Funding Calculations

 
  • The five-year period to liquidate a new solvency deficiency determined in the solvency relief report may be extended to a period not to exceed 10 years (the extended liquidation period).
  •  
  • For non-JSPPs that elected Option 1 and for JSPPs, the extended liquidation period will begin on a date not later than 12 months after the valuation date of the solvency relief report and may be extended to a period not to exceed 10 years after that date.
  •  
  • For the purpose of determining the new solvency deficiency in the solvency relief report, the calculation of the solvency asset adjustment under section 1.2(1)(d) of the Regulation will include the present value of special payments in respect of any going concern unfunded liability scheduled for payment between the valuation date and the end of the extended liquidation period.
  •  
  • Any gains in subsequent solvency valuations can be used to reduce or eliminate the amount of monthly solvency special payments determined in the solvency relief report.

Amendments

 
  • If the plan is amended to increase pension benefits or ancillary benefits, any resulting increase in the going concern unfunded liability shall be liquidated over 5 years beginning on the valuation date of the report in which the increase in the going concern unfunded liability was determined.
  •  
  • For a JSPP, the resulting increase in the going concern unfunded liability shall be liquidated over 5 years beginning not later than 12 months after the valuation date of the report in which the increase in the going concern unfunded liability was determined.
  •  
  • This accelerated funding requirement continues to apply for plan amendments that have an effective date before the date on which the remainder of the extended liquidation period equals 5 years.

Member Consent

 
  • There is no consent requirement for jointly governed plans.
  •  
  • All eligible members, eligible former members and bargaining agents must be sent an information statement.

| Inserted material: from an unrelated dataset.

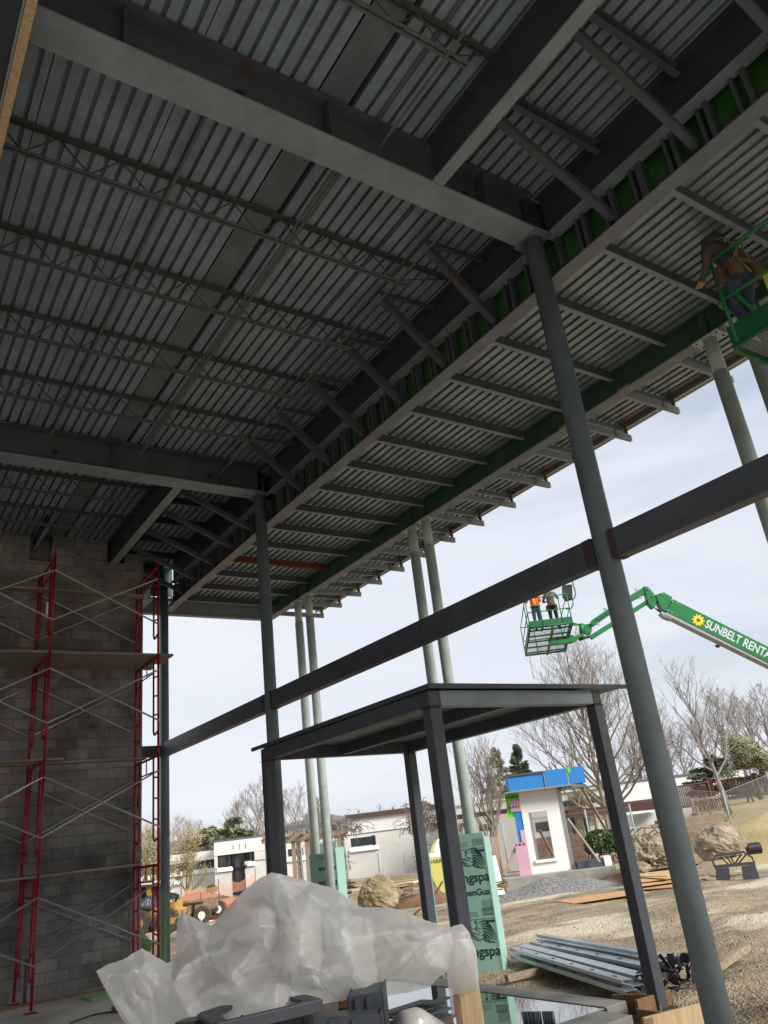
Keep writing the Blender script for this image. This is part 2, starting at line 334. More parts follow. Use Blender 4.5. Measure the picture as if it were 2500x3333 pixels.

Detailed information on the content is set out in the Regulation.
  •  
  • For plans which are not jointly governed, the plan administrator that proposes to elect option 3 may not proceed if more than 1/3 of the eligible members and eligible former members oppose the election. Eligible members and eligible former members who die or transfer their entire entitlement from the plan between the date of the solvency relief report and the date the information forms are sent are not included in the election.
  •  
  • If the eligible members are represented by a bargaining agent, the bargaining agent may cast a ballot on behalf of the eligible members it represents within 45 days. Eligible members who become eligible former members between the date of the solvency relief report and the date the information forms are sent would be represented by the collective bargaining agent for the purpose of determining consent.
  •  
  • Notice of Objection Forms
  •  
    • Who Gets the Notice - eligible members who are not represented by a bargaining agent, eligible former members, and all bargaining agents at the time the information statement is sent 
    • Content - set out in section 5.7 of the Regulation 
    • Timing for Responding to Notice of Objection - no less than 45 days after the information statement is sent by the administrator 
    • Deemed Consent - if the number of objections confirms that not more than one-third of the eligible members and the eligible former members object, the extension of the five year period will proceed

Enhanced Notice Requirements

 
  • The plan administrator must provide enhanced notice to the eligible members and the eligible former members of the plan within 60 days of the start of the payments required under the solvency relief report.
  •  
  • The notice has more required information than Options 1 and 2, as set out in the Regulation.
  •  
  • Until the end of the extended liquidation period, additional information must also be provided to all eligible members and eligible former members within six months after each plan fiscal year in which a valuation report is filed.
  •  
  • For eligible members, this additional information may be included with their regular annual pension statement.